Perhaps I might indicate, before the Board rises for the day, when this controversy of Mr. Justice Pinsent's was carried on. On page 354 of Volume II is a further memorandum of his, and in that further memorandum he says that the Labrador boundary, I think, will be the height of land, or it will be a straight line which joins Cape Chidley to the high waters of the St. John. It is really that view which is illustrated in the little map found in Volume I, which I think Lord Sumner referred to, by which it would almost appear that Newfoundland and Labrador is in the nature of a right-angled triangle.
Then the thing having been left undecided (and hence the inquiry upon which we are now involved), in 1892 there was a Conference called the Halifax Conference, details of which are to be found in Volume II, page 362, when one of the subjects on the agenda as between the Dominion of Canada and the Colony of Newfoundland was the subject. There were a number of other subjects to be discussed, but whatever may have happened about the others, this subject never got dealt with except very perfunctorily. The matter was left as it was until in 1902 the Canadian Government take objection to a grant of timber leases which had been made by the Newfoundland Government to acompany called the Grand River Pulp and Lumber Company along Hamilton River, the back behind the Inlet. Canada challenged this, and Newfoundland justified it. There was a good deal of correspondence. Both the Dominion and the Colony indicated their willingness that this matter should be disposed by reference to the Privy Council. The late Mr. Alfred Lyttelton, when Colonial Secretary some years ago, approved, and the interval has been occupied, I suppose, in preparing for trial.

Viscount HALDANE: There is another theory which is put forward in Mr. Johnston's map, and that is that Canada never got any title until 1880, when the Order-in-Council was passed putting the whole of British North America, with the exception of Newfoundland, into Canada.

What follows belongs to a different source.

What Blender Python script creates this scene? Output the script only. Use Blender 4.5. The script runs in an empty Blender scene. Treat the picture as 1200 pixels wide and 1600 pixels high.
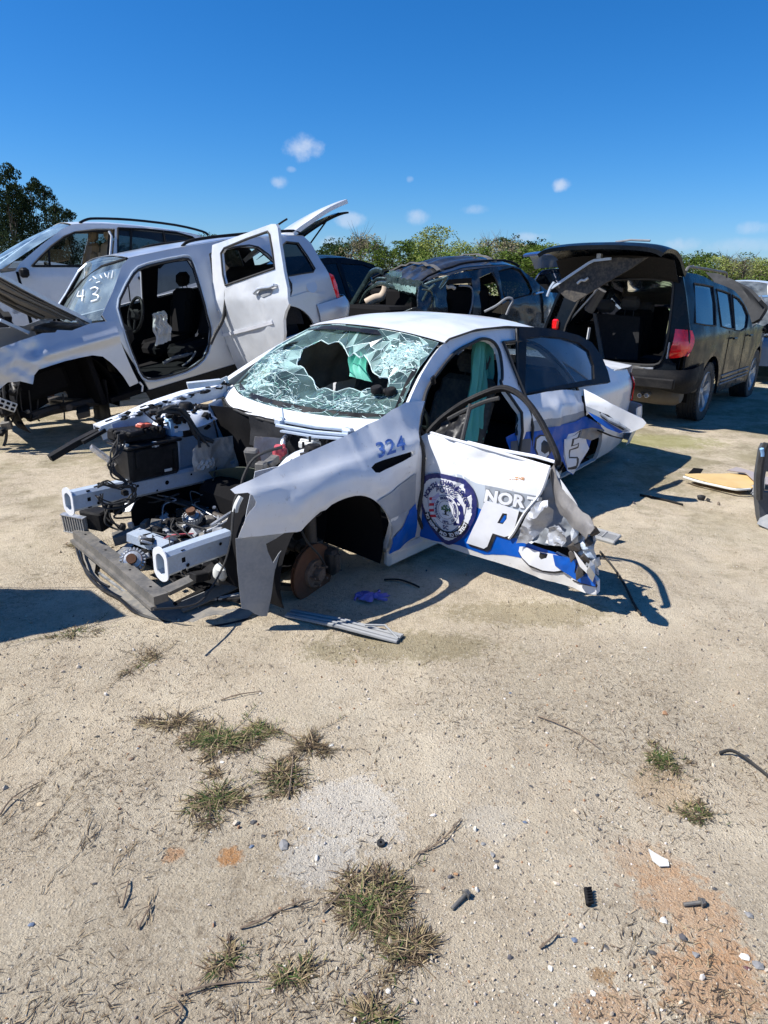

Sir JOHN SIMON: Quite so. Of course, if it could be said that before 1880 my boundaries were not upon their true application such as

p. 142

I say, and that there was down to 1880 a No Man's Land, I am not for a moment disputing that that No Man's Land was by the Order-in-Council thrown into Canada. My case is that there was not, and that the statutory history, and that the circumstances geographical and historical, combine to show the true conclusion to be reached is that the boundary is a boundary to be ascertained by reference to the height of land.